According to the Law on Credit Institutions, which took effect on January 1, 2011, a foreign bank branch or a locally incorporated foreign bank is not allowed to provide a loan exceeding 15 per cent of its own equity for a single borrower.
“This is a very big issue. The lending limit means that we cannot borrow much money from foreign bank branches in Vietnam,” said the source, who declined to be named.
Formosa Plastics Group in 2008 registered to build a 7.5 million tonne steel factory and a deep-seaport. However, the source said the price tag had ballooned to $10 billion. The group, at the end of 2010, revealed that it had planned to increase total annual output capacity to 22 million tonnes.
The investor is constructing the first phase which includes a 14-berth Son Duong port, a hotel for workers, office buildings and a 427-room guest house.
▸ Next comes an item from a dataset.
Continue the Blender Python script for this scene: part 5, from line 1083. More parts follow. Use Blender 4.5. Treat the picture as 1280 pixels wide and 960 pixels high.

It plans to put the project into operation at the end of 2015. “We are now using our own capital for the construction. But we need to mobilise $3 billion from a foreign bank outside Vietnam and $3 billion from foreign bank branches in Vietnam,” the source said.
Formosa also faces water supply problems. According to Ha Tinh People’s Committee, water supplied to this steel factory will come from a Rao Tro reservoir project, which broke ground in January. The committee plans to complete this project in June 2014. However, construction has been slow, raising concerns it will not be put into operation once Formosa completes the factory.